● **Data**:
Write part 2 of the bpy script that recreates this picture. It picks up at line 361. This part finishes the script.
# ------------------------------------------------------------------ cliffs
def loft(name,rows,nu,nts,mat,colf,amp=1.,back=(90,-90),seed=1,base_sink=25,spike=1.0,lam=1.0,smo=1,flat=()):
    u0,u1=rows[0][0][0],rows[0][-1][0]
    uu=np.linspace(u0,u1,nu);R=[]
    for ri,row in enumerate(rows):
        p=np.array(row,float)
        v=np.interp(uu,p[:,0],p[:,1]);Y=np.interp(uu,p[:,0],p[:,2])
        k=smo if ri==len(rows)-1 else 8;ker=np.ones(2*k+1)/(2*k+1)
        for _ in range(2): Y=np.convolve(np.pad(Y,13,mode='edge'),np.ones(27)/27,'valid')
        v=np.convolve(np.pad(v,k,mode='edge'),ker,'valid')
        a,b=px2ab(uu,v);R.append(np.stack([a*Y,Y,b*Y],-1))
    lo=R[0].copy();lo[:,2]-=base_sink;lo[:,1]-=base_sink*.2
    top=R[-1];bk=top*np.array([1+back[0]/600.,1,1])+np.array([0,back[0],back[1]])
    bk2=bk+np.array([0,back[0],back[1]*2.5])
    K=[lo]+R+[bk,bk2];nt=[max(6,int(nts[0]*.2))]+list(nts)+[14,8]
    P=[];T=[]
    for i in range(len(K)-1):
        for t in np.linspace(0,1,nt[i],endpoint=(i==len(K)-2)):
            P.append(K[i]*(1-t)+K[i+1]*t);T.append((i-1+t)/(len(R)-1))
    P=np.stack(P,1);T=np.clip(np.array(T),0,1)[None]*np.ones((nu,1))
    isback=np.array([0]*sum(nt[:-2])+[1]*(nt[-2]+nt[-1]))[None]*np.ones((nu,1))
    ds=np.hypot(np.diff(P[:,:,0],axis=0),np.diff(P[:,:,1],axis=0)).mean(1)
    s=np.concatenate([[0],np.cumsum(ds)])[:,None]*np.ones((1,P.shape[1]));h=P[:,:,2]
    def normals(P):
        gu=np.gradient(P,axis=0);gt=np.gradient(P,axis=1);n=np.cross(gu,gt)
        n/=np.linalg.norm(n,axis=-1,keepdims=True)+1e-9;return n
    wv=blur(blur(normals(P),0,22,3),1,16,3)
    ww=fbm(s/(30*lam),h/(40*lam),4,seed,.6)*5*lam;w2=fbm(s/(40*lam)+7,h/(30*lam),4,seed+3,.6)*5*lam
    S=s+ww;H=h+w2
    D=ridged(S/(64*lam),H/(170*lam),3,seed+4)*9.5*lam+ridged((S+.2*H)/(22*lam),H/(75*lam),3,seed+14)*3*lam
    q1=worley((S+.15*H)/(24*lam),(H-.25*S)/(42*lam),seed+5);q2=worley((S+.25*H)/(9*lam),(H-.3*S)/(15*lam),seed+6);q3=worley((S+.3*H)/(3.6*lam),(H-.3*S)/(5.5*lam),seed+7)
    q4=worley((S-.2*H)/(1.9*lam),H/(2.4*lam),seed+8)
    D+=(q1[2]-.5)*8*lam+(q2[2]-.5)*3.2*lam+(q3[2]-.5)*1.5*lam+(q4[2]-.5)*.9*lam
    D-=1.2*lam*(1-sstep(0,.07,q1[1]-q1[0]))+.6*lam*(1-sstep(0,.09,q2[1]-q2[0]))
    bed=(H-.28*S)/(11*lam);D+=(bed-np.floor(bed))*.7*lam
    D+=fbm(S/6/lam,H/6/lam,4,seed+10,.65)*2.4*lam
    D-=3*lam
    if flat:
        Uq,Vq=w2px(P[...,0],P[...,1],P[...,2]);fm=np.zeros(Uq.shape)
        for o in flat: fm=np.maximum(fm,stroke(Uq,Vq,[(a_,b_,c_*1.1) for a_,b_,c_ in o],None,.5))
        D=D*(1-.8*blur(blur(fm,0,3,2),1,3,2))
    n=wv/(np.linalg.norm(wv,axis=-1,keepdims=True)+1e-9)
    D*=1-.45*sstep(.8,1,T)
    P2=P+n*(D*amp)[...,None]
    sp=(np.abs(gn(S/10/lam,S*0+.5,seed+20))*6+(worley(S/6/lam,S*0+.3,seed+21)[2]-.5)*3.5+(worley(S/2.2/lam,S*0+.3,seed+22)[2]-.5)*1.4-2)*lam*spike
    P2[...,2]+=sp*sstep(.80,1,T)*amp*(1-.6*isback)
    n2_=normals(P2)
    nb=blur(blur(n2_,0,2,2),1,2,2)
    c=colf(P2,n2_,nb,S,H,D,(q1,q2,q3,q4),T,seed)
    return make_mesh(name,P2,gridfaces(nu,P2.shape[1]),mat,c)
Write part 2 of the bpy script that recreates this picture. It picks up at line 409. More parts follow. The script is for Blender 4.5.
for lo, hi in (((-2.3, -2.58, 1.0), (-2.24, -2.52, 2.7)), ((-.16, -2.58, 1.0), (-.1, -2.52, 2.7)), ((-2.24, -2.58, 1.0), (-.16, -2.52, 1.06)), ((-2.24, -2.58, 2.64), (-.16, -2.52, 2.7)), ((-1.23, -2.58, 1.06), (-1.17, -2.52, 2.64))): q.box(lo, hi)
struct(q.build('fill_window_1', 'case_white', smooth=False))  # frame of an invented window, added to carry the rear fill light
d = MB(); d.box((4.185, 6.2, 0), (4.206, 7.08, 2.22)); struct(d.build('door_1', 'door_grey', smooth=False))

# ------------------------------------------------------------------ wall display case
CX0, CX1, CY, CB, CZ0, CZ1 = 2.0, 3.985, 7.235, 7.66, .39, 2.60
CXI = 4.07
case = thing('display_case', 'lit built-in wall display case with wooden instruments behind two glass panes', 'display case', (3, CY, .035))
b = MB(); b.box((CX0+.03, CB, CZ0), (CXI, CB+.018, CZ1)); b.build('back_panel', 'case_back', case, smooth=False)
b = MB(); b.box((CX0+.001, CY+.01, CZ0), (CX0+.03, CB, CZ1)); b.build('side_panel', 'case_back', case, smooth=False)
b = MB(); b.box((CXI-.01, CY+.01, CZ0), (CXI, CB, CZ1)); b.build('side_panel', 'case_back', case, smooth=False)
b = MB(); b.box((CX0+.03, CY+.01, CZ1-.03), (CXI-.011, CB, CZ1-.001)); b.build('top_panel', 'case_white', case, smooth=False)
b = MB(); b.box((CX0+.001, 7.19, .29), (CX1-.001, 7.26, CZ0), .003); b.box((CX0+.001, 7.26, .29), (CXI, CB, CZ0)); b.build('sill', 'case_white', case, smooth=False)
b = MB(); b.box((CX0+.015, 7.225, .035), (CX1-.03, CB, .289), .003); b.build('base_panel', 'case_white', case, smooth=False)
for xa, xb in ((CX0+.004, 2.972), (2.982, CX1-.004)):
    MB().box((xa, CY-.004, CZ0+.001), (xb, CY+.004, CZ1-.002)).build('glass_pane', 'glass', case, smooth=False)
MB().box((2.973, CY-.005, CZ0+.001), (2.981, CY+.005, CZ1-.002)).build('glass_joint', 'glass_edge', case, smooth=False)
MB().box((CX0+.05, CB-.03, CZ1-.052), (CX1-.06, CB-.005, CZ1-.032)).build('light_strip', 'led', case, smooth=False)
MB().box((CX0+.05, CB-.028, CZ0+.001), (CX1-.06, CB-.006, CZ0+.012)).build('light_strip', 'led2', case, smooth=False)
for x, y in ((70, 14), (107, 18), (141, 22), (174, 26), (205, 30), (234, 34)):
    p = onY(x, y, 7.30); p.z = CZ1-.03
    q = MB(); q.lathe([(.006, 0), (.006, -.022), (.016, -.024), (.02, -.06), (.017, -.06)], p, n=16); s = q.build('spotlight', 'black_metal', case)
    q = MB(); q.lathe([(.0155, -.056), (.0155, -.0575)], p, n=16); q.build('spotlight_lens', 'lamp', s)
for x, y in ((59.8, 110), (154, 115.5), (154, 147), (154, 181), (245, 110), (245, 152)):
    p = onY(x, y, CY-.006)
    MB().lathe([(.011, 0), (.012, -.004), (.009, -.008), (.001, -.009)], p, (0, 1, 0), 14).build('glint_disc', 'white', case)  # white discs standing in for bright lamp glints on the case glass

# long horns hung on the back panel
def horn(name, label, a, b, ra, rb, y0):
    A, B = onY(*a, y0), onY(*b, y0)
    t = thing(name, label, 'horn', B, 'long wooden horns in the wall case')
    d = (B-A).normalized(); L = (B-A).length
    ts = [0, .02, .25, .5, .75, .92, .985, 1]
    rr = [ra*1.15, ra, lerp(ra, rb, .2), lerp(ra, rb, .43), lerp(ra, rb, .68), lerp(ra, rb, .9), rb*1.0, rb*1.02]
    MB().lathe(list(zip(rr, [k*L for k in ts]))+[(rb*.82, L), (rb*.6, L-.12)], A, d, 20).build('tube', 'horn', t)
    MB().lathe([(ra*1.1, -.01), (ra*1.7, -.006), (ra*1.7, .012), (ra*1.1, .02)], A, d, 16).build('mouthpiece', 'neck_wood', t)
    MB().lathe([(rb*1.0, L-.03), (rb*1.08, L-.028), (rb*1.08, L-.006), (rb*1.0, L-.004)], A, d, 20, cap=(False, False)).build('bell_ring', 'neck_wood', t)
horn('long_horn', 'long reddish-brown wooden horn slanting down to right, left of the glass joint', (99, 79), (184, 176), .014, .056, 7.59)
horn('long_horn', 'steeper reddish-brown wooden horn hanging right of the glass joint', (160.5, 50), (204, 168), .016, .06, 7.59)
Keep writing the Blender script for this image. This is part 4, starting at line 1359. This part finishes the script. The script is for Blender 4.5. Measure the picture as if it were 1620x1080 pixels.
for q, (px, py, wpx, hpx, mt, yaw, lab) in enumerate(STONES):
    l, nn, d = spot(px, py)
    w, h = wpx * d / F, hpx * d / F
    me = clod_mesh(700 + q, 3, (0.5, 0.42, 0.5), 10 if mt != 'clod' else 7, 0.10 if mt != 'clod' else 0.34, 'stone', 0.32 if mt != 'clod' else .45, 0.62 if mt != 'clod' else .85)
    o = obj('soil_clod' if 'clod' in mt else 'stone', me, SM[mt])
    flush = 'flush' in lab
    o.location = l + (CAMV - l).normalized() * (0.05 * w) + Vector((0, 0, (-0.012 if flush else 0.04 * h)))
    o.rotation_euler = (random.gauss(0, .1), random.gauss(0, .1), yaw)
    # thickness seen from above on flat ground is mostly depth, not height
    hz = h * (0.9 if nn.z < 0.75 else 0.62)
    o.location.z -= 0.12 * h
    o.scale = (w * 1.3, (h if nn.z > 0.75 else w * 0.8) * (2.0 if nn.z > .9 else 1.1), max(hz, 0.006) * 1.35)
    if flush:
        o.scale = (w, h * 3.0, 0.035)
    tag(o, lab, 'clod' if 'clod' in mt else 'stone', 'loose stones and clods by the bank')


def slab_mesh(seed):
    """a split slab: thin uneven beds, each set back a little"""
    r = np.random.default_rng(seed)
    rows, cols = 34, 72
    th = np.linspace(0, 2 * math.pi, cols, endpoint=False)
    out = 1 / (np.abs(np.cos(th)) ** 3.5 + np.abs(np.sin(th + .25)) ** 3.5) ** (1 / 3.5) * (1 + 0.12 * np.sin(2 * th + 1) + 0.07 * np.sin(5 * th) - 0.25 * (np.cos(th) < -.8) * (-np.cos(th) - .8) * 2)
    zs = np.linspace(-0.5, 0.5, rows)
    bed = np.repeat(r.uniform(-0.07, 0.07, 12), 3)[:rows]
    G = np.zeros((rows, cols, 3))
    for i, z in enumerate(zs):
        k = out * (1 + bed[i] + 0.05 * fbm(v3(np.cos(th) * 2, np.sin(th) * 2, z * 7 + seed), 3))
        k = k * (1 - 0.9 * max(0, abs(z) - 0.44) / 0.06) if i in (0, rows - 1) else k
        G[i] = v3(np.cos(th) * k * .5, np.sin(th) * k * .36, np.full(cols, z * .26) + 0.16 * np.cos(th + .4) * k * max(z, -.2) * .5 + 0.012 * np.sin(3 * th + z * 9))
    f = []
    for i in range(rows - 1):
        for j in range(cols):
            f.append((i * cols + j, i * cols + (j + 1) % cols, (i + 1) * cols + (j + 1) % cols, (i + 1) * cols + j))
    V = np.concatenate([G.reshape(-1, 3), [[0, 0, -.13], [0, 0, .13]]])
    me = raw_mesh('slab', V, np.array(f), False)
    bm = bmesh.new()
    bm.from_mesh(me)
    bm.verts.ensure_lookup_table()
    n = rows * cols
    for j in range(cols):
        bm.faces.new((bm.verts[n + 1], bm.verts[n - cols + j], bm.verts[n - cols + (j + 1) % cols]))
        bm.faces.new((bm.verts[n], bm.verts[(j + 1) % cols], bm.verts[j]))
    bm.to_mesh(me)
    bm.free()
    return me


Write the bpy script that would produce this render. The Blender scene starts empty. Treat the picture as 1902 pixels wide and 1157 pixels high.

● **Objective**: Only the lines from the one containing "follow. The script is for Blender 4.5." through the one containing "d = MB(); d.box((4.185, 6.2, 0), (4.206, 7.08, 2.22));" are to be retyped, both boundary lines included, with no other material.

● **Final result**:
Write part 2 of the bpy script that recreates this picture. It picks up at line 409. More parts follow. The script is for Blender 4.5.
for lo, hi in (((-2.3, -2.58, 1.0), (-2.24, -2.52, 2.7)), ((-.16, -2.58, 1.0), (-.1, -2.52, 2.7)), ((-2.24, -2.58, 1.0), (-.16, -2.52, 1.06)), ((-2.24, -2.58, 2.64), (-.16, -2.52, 2.7)), ((-1.23, -2.58, 1.06), (-1.17, -2.52, 2.64))): q.box(lo, hi)
struct(q.build('fill_window_1', 'case_white', smooth=False))  # frame of an invented window, added to carry the rear fill light
d = MB(); d.box((4.185, 6.2, 0), (4.206, 7.08, 2.22)); struct(d.build('door_1', 'door_grey', smooth=False))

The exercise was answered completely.